As a matter of hard fact, these claims have no foundation and are utterly incorrect.
It is a plain fact that this investigation concerned solely the issue of payment arrangements between the HSE and the agencies. In undertaking the investigation, my Office neither sought nor required any information concerning any individual child nor regarding any particular proceedings in any court. My investigation report, therefore, did not deal with the circumstances of any particular child nor with the outcome of any particular proceedings involving a child. Equally, my recommendations had no implications for any particular child nor for any proceedings involving any particular child; neither did the recommendations have any implications for how the HSE might be required to respond to any future investigation of a complaint involving issues to do with child care.

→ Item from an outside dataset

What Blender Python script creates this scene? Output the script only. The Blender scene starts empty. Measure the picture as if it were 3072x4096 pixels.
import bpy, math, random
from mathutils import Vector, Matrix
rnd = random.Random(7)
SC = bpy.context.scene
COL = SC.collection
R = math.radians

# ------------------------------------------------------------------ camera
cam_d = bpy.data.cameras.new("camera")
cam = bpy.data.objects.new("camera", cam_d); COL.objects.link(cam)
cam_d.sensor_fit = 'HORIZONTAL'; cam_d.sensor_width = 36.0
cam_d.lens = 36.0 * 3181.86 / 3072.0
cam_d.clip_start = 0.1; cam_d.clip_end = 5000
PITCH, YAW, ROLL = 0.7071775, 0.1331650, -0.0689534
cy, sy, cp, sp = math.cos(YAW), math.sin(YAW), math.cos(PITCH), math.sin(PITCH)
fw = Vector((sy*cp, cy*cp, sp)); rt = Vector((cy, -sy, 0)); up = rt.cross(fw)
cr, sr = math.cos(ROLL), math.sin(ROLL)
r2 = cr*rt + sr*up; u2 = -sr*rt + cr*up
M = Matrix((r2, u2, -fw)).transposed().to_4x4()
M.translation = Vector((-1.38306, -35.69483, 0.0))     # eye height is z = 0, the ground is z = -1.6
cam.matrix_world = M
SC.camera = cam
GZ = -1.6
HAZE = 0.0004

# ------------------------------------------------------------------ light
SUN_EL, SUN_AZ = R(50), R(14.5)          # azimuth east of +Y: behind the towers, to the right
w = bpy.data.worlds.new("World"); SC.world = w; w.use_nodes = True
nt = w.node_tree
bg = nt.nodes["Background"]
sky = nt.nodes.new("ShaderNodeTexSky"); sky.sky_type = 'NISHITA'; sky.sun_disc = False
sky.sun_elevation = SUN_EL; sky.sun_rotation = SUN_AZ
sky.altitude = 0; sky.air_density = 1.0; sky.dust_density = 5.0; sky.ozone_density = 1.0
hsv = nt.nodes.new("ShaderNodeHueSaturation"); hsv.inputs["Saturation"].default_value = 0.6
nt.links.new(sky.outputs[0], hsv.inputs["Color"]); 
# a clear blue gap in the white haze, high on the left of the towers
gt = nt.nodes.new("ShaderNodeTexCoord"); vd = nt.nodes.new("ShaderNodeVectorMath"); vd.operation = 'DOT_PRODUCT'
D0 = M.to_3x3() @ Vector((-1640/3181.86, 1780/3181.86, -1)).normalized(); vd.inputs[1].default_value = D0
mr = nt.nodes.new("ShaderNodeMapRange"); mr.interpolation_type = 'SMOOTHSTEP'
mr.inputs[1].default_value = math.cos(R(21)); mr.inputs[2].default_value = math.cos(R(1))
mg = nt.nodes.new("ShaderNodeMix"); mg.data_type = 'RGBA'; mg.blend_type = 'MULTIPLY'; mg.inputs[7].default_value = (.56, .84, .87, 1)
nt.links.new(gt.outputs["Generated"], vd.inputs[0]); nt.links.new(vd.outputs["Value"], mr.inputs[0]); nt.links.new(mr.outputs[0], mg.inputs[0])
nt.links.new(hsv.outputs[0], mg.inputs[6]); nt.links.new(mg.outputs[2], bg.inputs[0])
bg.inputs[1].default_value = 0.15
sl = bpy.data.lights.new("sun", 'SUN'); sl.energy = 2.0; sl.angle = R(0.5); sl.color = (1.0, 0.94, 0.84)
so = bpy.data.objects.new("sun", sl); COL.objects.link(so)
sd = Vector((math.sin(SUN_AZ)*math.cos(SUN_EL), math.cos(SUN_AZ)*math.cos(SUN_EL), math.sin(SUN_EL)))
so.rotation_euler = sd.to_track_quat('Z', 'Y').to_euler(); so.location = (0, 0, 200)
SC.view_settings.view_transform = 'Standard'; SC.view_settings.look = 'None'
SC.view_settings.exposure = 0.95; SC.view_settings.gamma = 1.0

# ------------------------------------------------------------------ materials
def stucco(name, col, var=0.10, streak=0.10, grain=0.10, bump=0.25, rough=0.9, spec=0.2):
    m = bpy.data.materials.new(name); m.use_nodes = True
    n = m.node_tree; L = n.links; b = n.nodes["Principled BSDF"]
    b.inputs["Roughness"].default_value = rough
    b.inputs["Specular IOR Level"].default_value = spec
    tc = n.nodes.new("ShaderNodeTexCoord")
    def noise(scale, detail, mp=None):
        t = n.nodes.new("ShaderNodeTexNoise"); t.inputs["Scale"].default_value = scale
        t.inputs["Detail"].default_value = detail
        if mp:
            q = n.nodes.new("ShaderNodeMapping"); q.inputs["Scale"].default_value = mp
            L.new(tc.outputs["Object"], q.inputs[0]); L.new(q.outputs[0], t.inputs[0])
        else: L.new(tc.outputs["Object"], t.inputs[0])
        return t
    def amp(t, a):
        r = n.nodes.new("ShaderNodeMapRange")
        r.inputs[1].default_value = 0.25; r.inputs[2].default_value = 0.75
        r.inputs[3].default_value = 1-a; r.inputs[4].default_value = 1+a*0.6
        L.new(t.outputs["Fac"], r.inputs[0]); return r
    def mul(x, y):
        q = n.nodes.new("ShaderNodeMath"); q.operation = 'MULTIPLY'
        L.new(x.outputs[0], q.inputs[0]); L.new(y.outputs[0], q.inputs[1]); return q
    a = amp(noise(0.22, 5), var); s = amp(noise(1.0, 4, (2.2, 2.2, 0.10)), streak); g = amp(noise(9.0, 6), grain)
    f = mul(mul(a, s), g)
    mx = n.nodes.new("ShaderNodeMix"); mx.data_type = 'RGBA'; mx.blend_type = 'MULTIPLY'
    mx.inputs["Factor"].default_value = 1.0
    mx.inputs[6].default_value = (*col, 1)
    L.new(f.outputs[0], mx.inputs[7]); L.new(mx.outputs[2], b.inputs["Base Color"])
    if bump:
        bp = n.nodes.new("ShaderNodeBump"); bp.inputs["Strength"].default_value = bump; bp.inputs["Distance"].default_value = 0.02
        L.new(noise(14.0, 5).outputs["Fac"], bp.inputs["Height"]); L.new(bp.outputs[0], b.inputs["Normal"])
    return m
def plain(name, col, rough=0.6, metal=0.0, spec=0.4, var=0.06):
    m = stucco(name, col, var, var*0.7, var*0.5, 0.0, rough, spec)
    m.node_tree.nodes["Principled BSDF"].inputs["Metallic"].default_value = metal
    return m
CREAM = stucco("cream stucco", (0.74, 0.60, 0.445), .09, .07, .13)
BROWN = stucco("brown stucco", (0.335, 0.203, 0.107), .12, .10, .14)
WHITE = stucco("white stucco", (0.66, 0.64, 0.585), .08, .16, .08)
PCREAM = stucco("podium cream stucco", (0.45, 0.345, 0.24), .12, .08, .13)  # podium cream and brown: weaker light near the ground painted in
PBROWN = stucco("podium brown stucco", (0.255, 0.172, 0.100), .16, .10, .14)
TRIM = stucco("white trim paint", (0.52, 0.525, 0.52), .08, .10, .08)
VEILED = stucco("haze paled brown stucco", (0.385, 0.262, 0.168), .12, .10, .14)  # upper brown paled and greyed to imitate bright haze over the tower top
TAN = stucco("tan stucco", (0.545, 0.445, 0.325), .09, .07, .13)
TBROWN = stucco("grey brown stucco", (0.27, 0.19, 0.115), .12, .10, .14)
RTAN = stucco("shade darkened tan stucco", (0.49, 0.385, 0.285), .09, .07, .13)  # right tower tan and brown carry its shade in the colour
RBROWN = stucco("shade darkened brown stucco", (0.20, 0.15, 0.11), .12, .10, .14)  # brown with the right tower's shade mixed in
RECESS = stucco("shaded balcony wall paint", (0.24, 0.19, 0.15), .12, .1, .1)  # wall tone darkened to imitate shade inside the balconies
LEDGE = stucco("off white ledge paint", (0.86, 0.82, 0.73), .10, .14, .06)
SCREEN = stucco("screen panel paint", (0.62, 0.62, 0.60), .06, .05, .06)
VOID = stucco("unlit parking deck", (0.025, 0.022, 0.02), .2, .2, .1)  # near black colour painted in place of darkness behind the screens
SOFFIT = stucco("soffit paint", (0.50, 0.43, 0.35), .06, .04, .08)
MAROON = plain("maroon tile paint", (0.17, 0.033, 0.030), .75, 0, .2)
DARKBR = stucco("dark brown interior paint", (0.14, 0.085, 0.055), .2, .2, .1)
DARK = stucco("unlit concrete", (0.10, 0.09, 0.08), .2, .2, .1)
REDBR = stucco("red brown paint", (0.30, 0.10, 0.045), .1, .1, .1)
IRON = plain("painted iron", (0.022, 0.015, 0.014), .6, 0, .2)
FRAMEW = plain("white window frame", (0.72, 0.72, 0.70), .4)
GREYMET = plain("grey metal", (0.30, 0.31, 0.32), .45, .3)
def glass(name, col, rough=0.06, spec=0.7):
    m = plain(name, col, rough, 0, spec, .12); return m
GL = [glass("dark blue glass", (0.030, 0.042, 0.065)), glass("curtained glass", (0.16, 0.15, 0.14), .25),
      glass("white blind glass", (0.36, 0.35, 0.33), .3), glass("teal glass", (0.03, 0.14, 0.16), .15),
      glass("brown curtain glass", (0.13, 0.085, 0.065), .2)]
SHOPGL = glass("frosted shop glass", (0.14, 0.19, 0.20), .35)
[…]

Full details of my recommendations in that case are available in the investigation report (GAL Fees & The HSE) which I am now publishing on my Office website. In summary, my recommendations were that the agencies be paid outstanding fees, with appropriate interest, that "time and trouble" payments of €10,000 be paid to each of the agencies and that, for the future, the HSE should engage openly with guardian agencies to ensure that such disputes would not arise again. Acceptance of the recommendations required neither more nor less than is specified in the recommendations. In fact, following its initial rejection of the recommendations, the HSE has in the meantime given effect to them.
Because of my deep concern at this continued misrepresentation of the implications of my investigation, my Office wrote to Ms. McGuinness of the HSE on 17 June 2010 to once again correct the record on the matter (See Appendix 5 of the Appendices to this Report).